According to BigMint’s assessment, Birch/Cliff was assessed at $10,720/t, up 5% w-o-w, while US motors mix stood at $1,265/t (both CFR Mundra), up 1.2% w-o-w.

LME copper prices strengthen 

LME copper prices climbed to $11,425/t on 4 December, up 4.3% from $10,950/t in the previous week, reflecting continued strength in the broader base metals complex. Copper inventories in LME-registered warehouses also increased, rising by 5,650 t to 162,150 t compared with 156,500 t a week earlier, signalling a moderate build in visible stocks despite firm pricing.

Copper surged past $11,500/t on the LME to a new record as tariff fears, heavy US-bound stockpiling and sharp warehouse withdrawals tightened global supply. A spike in LME Asian depot withdrawals triggered panic buying, while proposed US tariffs for 2027 created an unprecedented arbitrage that is pulling metal out of global pools and driving up EU and Asian premiums. With fund-driven momentum, collapsing visible inventories, structural mine outages and a widening US-LME price gap, the market has shifted into a two-world structure — surplus inside the US but deficit everywhere else.

Chinese and Russian-origin copper in LME stocks cannot enter the US, further tightening supply in Asia and Europe. Overall, copper prices continue to move deeper into uncharted territory as structural tightness, regional imbalances and strong financial flows shape the market.

Market insight

Imported copper scrap prices have remained largely unmoved despite LME copper briefly surpassing $11,500/t, as overseas suppliers opted to keep offers stable in view of muted Indian buying interest. Market participants noted that the recent rally appears more speculative than fundamentally driven, limiting the pass-through to imported scrap.
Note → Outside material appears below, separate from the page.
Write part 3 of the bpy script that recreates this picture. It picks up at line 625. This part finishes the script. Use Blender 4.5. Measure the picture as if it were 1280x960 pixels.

The surge in LME copper has been attributed to fund-driven buying, expectations of tighter mine supply, improving macro sentiment, and Chinese restocking ahead of Q1. Speculative flows and algorithmic trading intensified the move, pushing futures sharply higher even as physical demand remains mixed — explaining why imported scrap prices have not reacted to the exchange-led rally.

Price levels (CIF China)

  • Brass Honey (EU, 6-7% impurity): 58% of LME
  • Birch/Cliff (EU): 93% of LME
  • UAE Birch/Cliff: 93.5-94% of LME

Imported copper scrap offers remained steady across major origins, with LME cash levels guiding most price benchmarks. Australian origin material saw Brass Honey (2% impurity) at 63% of LME, Birch/Cliff at 94%, Candy/Berry at 97%, while Millberry continued to trade flat to LME.

UAE origin offers included Brass Honey (4% ME grade) at 64%, Millberry flat to LME (US/EU parity), and high-grade Druid around 91% of LME. US origin Copper Motors Mix was reported at $1,260, while US/EU origin Copper Barley was assessed at 98% of LME (CIF Mundra). Copper Cloves of US/EU origin were quoted near 95% of LME.

In contrast, domestic scrap markets have firmed. Indian yard owners have raised offers, supported by strong CCR rod demand, with most plants operating at 75-80% capacity. This has tightened local scrap availability and shifted pricing power toward domestic suppliers, as buyers increasingly prefer quicker local deliveries over volatile and uncertain import markets. Sources also indicated that a few new plants are expected to come up in the Uttar Pradesh region, which may further influence regional scrap dynamics.

Copper prices strengthened across the Delhi market, with armature scrap rising to INR 960,000/t, up 7.26%, secondary CCR wire rods increasing to INR 1,020,000/t, up 7.14%, and primary CCR wire rods edging higher to INR 1,080,000/t, up 2.95%.

Outlook

Imported copper scrap prices are likely to stay steady to slightly firm in the near term, supported by strong LME cues but limited by cautious Indian buying. Domestic scrap is expected to hold firm as CCR rod demand remains strong and yard availability stays tight. Unless LME prices maintain their rally or Chinese buying picks up, imported scrap may see only marginal upside.